A second damaging factor in the care sector is means-testing, perpetuated by the government's refusal to accept the Royal Commission recommendation that all long term care should be provided free and publicly funded. For those in receipt of care, government now distinguishes two sorts of care – health care and social care – and for the social care component, those with more than £21,500 of assets have to pay. The 1948 National Insurance Act required those with substantial assets to make some personal contribution, but at that time this applied only to the wealthy. What has happened is that the level of assets at which it becomes a requirement for people to contribute to their own care has now reduced to a level affecting almost everyone who is an owner occupier. Millions of ordinary working people now own modest homes, and therefore have some small amount of equity in their families. It is no longer just the wealthy who are affected by the limitation on personal assets.

The logical way to overcome the whole problem is to have free care for all who need it, paid for out of progressive taxation. The sums involved nationally would in fact be relatively small, and at the time the Royal Commission reported paying for free care for all would have cost only about £1 billion a year, equivalent to one third of a penny on the standard rate of income tax. As the population ages and we all live longer, this amount will rise gradually, but projections even to the middle of the century suggest that the amount involved will be easily payable out of taxation and a tiny fraction of the vast tax gap, the gap between the tax which should be paid and that which is actually collected. Tobacco smuggling alone accounts for £3.5 billion a year, three times more than the Exchequer cost of free long term care.

Finally, there is a serious question of human rights. Those in public sector care homes are automatically covered by the 1998 Human Rights Act which governs relations between the individual and the state. A commitment was however given 10 years ago that means would be found to ensure that those residents in private care homes would also be covered by the Human Rights Act. But because of the way care is now funded, some residents are 'self funders'. As they are private citizens paying a private company for their care, the Human Rights Act does not therefore apply to them.

Attempts are being made by human rights organisations and those representing the elderly to extend the Human Rights Act to all those in care homes, but even if the government is persuaded to provide human rights coverage for those who are publicly funded in private care homes, the situation would arise that residents in adjacent rooms would or would not have recourse to the Human Rights Act depending upon how their care was being funded. If all care was funded by the state as recommended by the Royal Commission, this complication would never have arisen, and if all care homes were in the public sector, again, there would be no such difficulty. Thus privatisation and means–testing have taken many residents of care homes out of the scope of the Human Rights Act. Local authority care home self–funding residents moving to a private care home may not appreciate that they were also losing their protection under the Human Rights Act.

It is now time to do what the Royal Commission on long–term care urged, and provide all long term care free of charge and funded by the state.
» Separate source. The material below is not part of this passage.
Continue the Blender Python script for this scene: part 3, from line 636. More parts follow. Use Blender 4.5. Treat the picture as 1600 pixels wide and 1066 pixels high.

In the longer term, a future Labour government should also look to bring residential care back into the public sector under local democratic control with permanent, properly qualified, properly paid and fully unionised staff.

With life expectancy continuing to increase, many more of us will spend our last days in care. Labour must guarantee that that care is safe, humane and genuinely caring in the fullest sense. That care should be motivated by compassion and public service ethics, not by profit.